--- Begin ---

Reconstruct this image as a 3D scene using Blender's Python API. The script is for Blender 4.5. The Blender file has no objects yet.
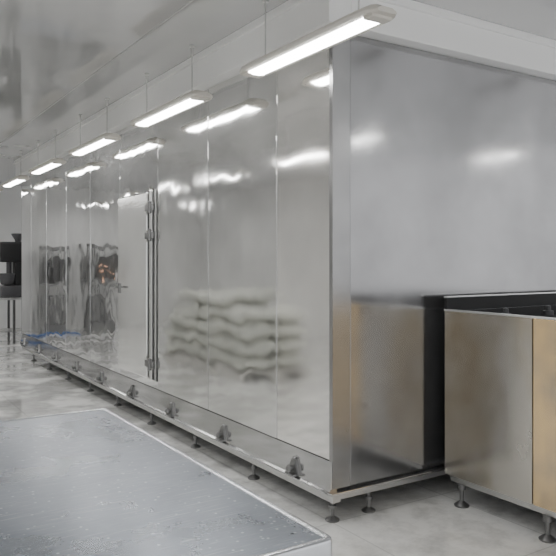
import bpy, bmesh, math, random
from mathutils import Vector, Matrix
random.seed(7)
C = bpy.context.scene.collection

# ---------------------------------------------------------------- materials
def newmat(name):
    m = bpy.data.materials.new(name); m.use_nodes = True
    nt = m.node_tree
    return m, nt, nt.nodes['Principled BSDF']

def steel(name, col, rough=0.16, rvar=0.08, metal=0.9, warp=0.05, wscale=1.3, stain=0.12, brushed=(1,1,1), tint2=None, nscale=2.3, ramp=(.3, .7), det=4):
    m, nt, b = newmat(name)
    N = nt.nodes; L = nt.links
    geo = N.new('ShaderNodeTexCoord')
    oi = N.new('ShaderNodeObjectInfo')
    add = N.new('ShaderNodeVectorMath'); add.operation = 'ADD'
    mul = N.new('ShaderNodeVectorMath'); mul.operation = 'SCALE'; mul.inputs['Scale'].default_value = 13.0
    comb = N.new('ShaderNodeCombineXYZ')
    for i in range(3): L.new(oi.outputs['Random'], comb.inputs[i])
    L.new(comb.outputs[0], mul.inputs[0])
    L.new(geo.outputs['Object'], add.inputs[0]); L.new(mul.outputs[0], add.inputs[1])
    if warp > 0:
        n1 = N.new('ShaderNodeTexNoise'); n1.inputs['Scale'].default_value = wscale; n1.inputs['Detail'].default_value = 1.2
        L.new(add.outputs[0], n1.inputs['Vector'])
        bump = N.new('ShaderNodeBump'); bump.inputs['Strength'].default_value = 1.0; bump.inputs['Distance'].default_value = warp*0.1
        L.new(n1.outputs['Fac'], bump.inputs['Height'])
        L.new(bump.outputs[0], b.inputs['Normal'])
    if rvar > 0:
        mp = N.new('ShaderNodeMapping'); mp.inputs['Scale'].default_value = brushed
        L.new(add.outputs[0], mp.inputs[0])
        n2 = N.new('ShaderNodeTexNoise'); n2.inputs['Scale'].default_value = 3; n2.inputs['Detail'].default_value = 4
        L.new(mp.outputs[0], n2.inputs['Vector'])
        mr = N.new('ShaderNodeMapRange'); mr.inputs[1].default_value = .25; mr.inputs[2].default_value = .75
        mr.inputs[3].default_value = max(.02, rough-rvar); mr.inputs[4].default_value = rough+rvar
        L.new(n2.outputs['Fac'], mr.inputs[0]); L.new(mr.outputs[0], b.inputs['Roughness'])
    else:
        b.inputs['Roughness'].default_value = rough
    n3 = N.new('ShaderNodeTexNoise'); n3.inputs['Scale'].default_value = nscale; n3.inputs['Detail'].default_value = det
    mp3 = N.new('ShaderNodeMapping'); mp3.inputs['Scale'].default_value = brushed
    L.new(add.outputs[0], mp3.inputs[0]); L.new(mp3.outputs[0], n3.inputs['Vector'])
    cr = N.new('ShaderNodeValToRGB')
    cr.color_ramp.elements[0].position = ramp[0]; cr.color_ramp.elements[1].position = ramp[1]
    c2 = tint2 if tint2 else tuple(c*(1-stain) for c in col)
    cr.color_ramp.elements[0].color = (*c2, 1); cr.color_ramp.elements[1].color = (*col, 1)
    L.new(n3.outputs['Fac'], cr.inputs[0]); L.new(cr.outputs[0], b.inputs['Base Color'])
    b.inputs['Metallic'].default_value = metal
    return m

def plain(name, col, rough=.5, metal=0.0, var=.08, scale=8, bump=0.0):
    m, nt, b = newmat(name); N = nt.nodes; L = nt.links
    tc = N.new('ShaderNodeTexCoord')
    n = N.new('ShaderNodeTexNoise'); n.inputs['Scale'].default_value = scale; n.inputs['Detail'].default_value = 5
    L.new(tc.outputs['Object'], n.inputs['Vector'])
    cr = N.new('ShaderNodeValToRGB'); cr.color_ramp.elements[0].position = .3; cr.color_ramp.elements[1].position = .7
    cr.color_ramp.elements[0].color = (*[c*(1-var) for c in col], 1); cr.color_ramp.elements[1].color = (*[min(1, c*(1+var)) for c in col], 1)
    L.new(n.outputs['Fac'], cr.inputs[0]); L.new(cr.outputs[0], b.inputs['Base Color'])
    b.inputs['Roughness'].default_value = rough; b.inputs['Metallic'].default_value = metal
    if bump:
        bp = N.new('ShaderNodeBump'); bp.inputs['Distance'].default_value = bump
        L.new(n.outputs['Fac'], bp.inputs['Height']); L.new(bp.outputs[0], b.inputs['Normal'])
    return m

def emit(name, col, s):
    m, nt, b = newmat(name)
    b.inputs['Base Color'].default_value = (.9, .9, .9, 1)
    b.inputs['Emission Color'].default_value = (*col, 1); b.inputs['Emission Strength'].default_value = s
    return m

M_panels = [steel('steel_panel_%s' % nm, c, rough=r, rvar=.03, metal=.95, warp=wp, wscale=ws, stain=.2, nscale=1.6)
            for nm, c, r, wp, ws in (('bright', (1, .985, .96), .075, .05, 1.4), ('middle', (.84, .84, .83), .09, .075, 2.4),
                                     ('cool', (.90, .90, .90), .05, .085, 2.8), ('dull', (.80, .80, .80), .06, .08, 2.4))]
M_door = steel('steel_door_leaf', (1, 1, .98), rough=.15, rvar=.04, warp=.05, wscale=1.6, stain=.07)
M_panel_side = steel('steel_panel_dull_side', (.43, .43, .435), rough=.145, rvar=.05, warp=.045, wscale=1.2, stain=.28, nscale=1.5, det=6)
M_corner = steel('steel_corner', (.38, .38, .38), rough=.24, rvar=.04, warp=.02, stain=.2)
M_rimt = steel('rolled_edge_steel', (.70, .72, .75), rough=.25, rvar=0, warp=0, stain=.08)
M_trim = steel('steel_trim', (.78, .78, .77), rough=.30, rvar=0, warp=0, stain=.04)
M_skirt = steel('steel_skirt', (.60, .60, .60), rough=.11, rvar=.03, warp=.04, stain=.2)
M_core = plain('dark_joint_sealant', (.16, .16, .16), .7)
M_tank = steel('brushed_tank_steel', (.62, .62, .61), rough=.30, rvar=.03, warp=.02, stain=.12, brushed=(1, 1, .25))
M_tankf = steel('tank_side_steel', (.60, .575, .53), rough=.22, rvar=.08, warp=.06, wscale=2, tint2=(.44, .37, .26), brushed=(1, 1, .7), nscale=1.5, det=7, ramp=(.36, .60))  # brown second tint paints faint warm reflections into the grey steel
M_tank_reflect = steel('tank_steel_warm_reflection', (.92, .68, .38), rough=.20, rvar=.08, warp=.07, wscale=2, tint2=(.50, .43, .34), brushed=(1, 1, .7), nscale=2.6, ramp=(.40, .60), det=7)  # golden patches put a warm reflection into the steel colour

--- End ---

- [Given task]:
Among the lines above, count those containing the word "scene" and give nothing but the result.

- [Finished answer]:
2